Não era dia de eleição o 15 de novembro em que Otto Lara Resende exprimiu um desalento que também segue valendo: “Hoje é aniversário da República”, escreveu ele em “O cortejo e a mentira”, e suspirou: “102 anos, e ainda não tomou juízo”. A aniversariante, como sabemos, segue desmiolada, talvez mais do que naquele 1991 em que o morador do Palácio da Alvorada era o Collor.

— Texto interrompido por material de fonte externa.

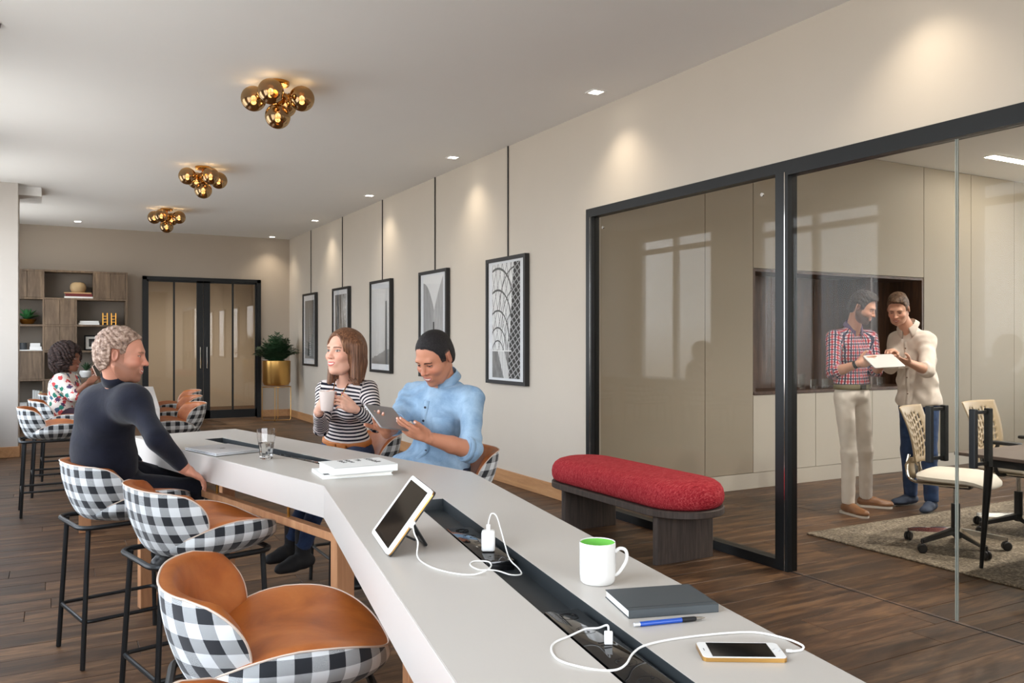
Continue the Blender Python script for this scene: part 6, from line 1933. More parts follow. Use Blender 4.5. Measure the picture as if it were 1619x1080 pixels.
# ---------------------------------------------------------------- woman in the striped top
def woman_striped():
    base = (1.49, 4.70, 0.0); me_ = person('seated long-haired woman in a striped top holding a cup', base)
    sk = (224, 172, 148)
    P = V3(at(549, 708, 4.86)); Cc = V3(at(547, 644, 4.80)); N = V3(at(546, 603, 4.76))
    SR, SL = V3(at(514, 616, 4.80)), V3(at(583, 616, 4.72))
    ER, WR = V3(at(508, 678, 4.64)), V3(at(504, 652, 4.42))
    EL, WL = V3(at(595, 672, 4.58)), V3(at(561, 647, 4.42))
    front = angdir(-126)
    Hc = V3(at(544, 557, 4.66)); hf = angdir(-152, 0.06); hu = V3(0.02, 0.0, 1.0)
    parts = [head(Hc, hf, hu, sk, 0.0025, 1.08, female=True, lips=(192, 92, 88), brow=(120, 86, 66), eye=(70, 58, 52), smile=1.0, eyeopen=0.9, blush=0.35, ears=False)]
    tp_, R = torso_prims(P, Cc, N, SR, SL, front, 0.88, True)
    nk = headpt(Hc, hf, hu, (-0.025, 0, -0.05), 1.05)
    parts.append(limb([cap(nk, N - V3(0, 0, 0.02), 0.043, 0.050, k=0.02)] + [dict(p, r=p['r'] * 0.93) if p['t'] == 'ell' else dict(p, r1=p['r1'] * 0.9, r2=p['r2'] * 0.9) for p in tp_], sk, 0.007))
    for E, W in ((ER, WR), (EL, WL)): parts.append(limb([cap(E, W, 0.034, 0.022, k=0.01)], sk, 0.004))
    mugc = V3(at(517, 634, 4.37))
    vd = unit(V3(cam.location) - mugc)
    parts.append(hand(WR + V3(0, 0, 0.012), V3(RGT[0], RGT[1], 0) * 0.45 + vd * 0.35 + V3(0, 0, 0.75), unit(vd * 0.62 - V3(RGT[0], RGT[1], 0) * 0.75), right=True, curl=(0.50, 0.52, 0.55, 0.6), thumb=(0.7, 0.45, -0.5), tcurl=0.4, scale=0.92, skin=sk, nails=(150, 60, 70)))
    parts.append(hand(WL, V3(at(533, 633, 4.36)) - WL, unit(vd * 0.85 + V3(RGT[0], RGT[1], 0) * 0.2 + V3(0, 0, 0.4)), right=False, curl=(0.5, 0.6, 0.7, 0.8), thumb=(0.8, 0.45, 0.0), tcurl=0.2, scale=0.92, skin=sk, nails=(150, 60, 70)))
    V, Q, C = join(parts); build('body', V, Q, skin_mat, me_, cols=C, org=base)
    # long straight hair
    hm = hair_mat('long_brown_hair', rgb(64, 40, 28), rgb(104, 68, 46), rgb(150, 108, 78), (150, 150, 5), 0.42, 0.4)
    pr = [ell((-0.016, 0, 0.036), (0.107, 0.089, 0.094), k=0.02), ell((-0.050, 0.0, -0.03), (0.072, 0.092, 0.12), k=0.04),
          cap((-0.005, 0.078, 0.03), (0.004, 0.092, -0.185), 0.036, 0.022, k=0.03), cap((-0.012, -0.074, 0.03), (0.004, -0.082, -0.175), 0.032, 0.020, k=0.03),
          cap((-0.05, 0.05, -0.06), (-0.045, 0.070, -0.18), 0.045, 0.026, k=0.03), cap((-0.05, -0.05, -0.06), (-0.045, -0.06, -0.18), 0.045, 0.026, k=0.03),
          ell((0.100, 0.0, 0.000), (0.068, 0.060, 0.094), k=0.010, sub=True), ell((0.03, 0, -0.15), (0.07, 0.055, 0.08), k=0.02, sub=True)]
    def strands(X, Y, Z):
        a = np.arctan2(Y, X + 0.02)
        w_ = np.clip((0.085 - Z) / 0.09, 0, 1)
        return (w_ * (0.0015 * np.sin(a * 40 + 3 * np.sin(Z * 12) + 2 * np.sin(a * 9)) + 0.0007 * np.sin(a * 90 + 2 * np.sin(Z * 20)))).astype(np.float32)
    def ends(F, X, Y, Z):
        a = np.arctan2(Y, X + 0.02); return np.maximum(F, -0.148 + 0.016 * np.sin(a * 7) + 0.006 * np.sin(a * 31) - Z)
    V, Q = mesh_sdf(pr, 0.0028, disp=strands, post=ends)
    build('hair', (relax(V, Q, 1, 0.3) * 1.08) @ basis(hf, hu).T + Hc, Q, hm, me_, org=base)
    # striped top
    t = NT('striped_jersey'); sv = t.attr('sv').outputs['Fac']
    f = t.math('GREATER_THAN', t.math('FRACT', t.math('MULTIPLY', sv, 1 / 0.0205)), 0.52)
    t.set(col=t.mix(f, rgb(222, 212, 208), rgb(30, 28, 40)), rough=0.85, spec=0.2); t.bump(t.noise(t.coord(), 30.0, 3.0), 0.2, 0.01)
    g = 0.009
    sp_, R = torso_prims(P, Cc, N, SR, SL, front, 0.88, True, grow=g)
    def sl(S, E, W): return [cap(S, E, 0.052, 0.041, k=0.03), cylp(E, E * 0.06 + W * 0.94, 0.042, 0.031, k=0.012), cap(E, E * 0.9 + W * 0.1, 0.042, 0.041, k=0.01)]
    prims = clip(sp_, P + R[:, 2] * 0.064, -R[:, 2]) + sl(SR, ER, WR) + sl(SL, EL, WL)
    nb = N + R[:, 2] * 0.012 + R[:, 0] * 0.03
    prims.append(ell(nb + R[:, 2] * 0.035, (0.085, 0.105, 0.045), R, k=0.012, sub=True))
    V, Q = mesh_sdf(prims, 0.005, disp=wrinkle(0.0028, 40, 1.1))
    V = relax(V, Q, 1, 0.4)
    sv, su = along(V, [(P - R[:, 2] * 0.2, N, 0.125, front, 0.0), (SR, ER, 0.05, front, 0.35), (ER, WR, 0.042, front, 0.64), (SL, EL, 0.05, front, 0.35), (EL, WL, 0.042, front, 0.62)])
    build('striped_top', V, Q, t.m, me_, attrs={'sv': sv}, org=base)
    # belt and jeans
    tb_, R2 = torso_prims(P, Cc, N, SR, SL, front, 0.88, True, grow=0.013)
    bc = P + R[:, 2] * 0.052
    V, Q = mesh_sdf(tb_[:2], 0.006, post=slab(bc, R[:, 2], 0.015))
    tan = plain('tan_belt', rgb(186, 112, 52), 0.5)
    bo = build('belt', V, Q, tan, me_, org=base)
    fp_ = bc + R[:, 0] * 0.128
    Mx = Matrix(((R[0, 0], R[0, 1], R[0, 2], fp_[0] - base[0]), (R[1, 0], R[1, 1], R[1, 2], fp_[1] - base[1]), (R[2, 0], R[2, 1], R[2, 2], fp_[2] - base[2]), (0, 0, 0, 1)))
    MB().rbox(-0.008, 0.012, 0.004, 0.058, -0.019, 0.019, 0.006, 2, Mx).rbox(-0.008, 0.012, -0.058, -0.004, -0.019, 0.019, 0.006, 2, Mx).obj('buckle', tan, bo)
    HR, HL = P - R[:, 1] * 0.085 - V3(0, 0, 0.02), P + R[:, 1] * 0.085 - V3(0, 0, 0.02)
    KR, KL = V3(at(497, 766, 4.50)), V3(at(515, 766, 4.38)); AR, AL = V3(at(462, 850, 4.56)), V3(at(479, 864, 4.44))
    jeans = cloth('dark_blue_jeans', rgb(34, 46, 74), 0.25, 14, hi=rgb(58, 78, 116))
    trousers(me_, base, jeans, P, R, [(HR, KR, AR), (HL, KL, AL)], (0.122, 0.155, 0.10), 0.007, 0.074, 0.054, 0.044)
    bts = []
    for A, tdir in ((AR, angdir(-160)), (AL, angdir(-160))):
        s0 = A.copy(); s0[2] -= 0.115
        bts += shoe(s0, tdir, 0.245, 0.036, 0.09, 0.105)
    V, Q = mesh_sdf(bts, 0.006); build('boots', relax(V, Q, 1), Q, plain('black_suede', rgb(26, 25, 28), 0.75), me_, org=base)
    # necklace
    gm = MB(); a1 = N + R[:, 1] * 0.045 + R[:, 0] * 0.03 + R[:, 2] * 0.02; a2 = N - R[:, 1] * 0.045 + R[:, 0] * 0.03 + R[:, 2] * 0.02; lo_ = N + R[:, 0] * 0.112 - R[:, 2] * 0.10
    for a, dd in ((a1, 0.007), (a2, -0.007)):
        gm.tube(smoothpath([tuple(a - V3(base)), tuple((a * 0.5 + lo_ * 0.5) + R[:, 0] * 0.020 + R[:, 1] * dd - V3(base)), tuple(lo_ + R[:, 1] * dd + R[:, 0] * 0.01 - V3(base))], 6), 0.0028, 6)
    gm.obj('necklace', brass, me_)
    c = thing('cup', 'white cup held in both hands by the woman in the striped top', 'cup', tuple(mugc - V3(0, 0, 0.052)))
    MB().lathe([(0.0, 0.0), (0.028, 0.0), (0.032, 0.006), (0.042, 0.104), (0.0395, 0.104), (0.030, 0.010), (0.0, 0.008)], 36).obj('body', plain('cup_glaze', rgb(232, 216, 208), 0.25), c)
woman_striped()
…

A retificar na declaração, apenas a contagem dos anos, pois já são 131. Começou mal, nossa República, “instável, pela espada de Deodoro, e continua aí na corda bamba". De lá para cá, o Alvorada teve mais meia dúzia de inquilinos, incluindo o atual, e ainda é o caso de subscrever o desabafo do Otto: “Esse negócio de presidente mentir é uma tristeza. Diz uma coisa e faz outra”.

No ano seguinte, ao encerrar-se a apuração dos votos para a Prefeitura do Rio, com a vitória de César Maia, o cronista preferiu escrever sobre “O charme da derrota”, fechando o foco na candidata Benedita da Silva, do PT, a quem faltaram pouco mais de 100 mil votos para chegar lá, “ao cabo de uma campanha impregnada de lições positivas”.

Brincalhão na conta certa, Otto Lara Resende ainda hoje nos delicia ao tratar como “Vitória da esquerda” as eleições presidenciais americanas de 1992, disputadas dias antes por George Bush pai, que tentava a reeleição, pelo governador de Arkansas, Bill Clinton, e pelo livre atirador Ross Perot. De esquerda, estes três? Parece que só o Otto percebeu a curiosa coincidência: “Três canhotos de uma só vez é dose!”.

Poeta além de cronista, o não menos mineiro Paulo Mendes Campos pouco ou nada escreveu sobre disputas eleitorais, ainda que não fosse a elas nem um pouco indiferente. Até onde a vista alcança, ele não chegou, como o amigo e mestre Rubem Braga, a recomendar voto em fulano ou beltrana – mas nos deixou preciosa recomendação, digna de figurar em suas “Coisas deleitáveis”, e que aqui vai reforçada, se a você chegar a tempo para este 15 de novembro eleitoral: “Votar bem cedinho e ter o dia todo para não se fazer nada”.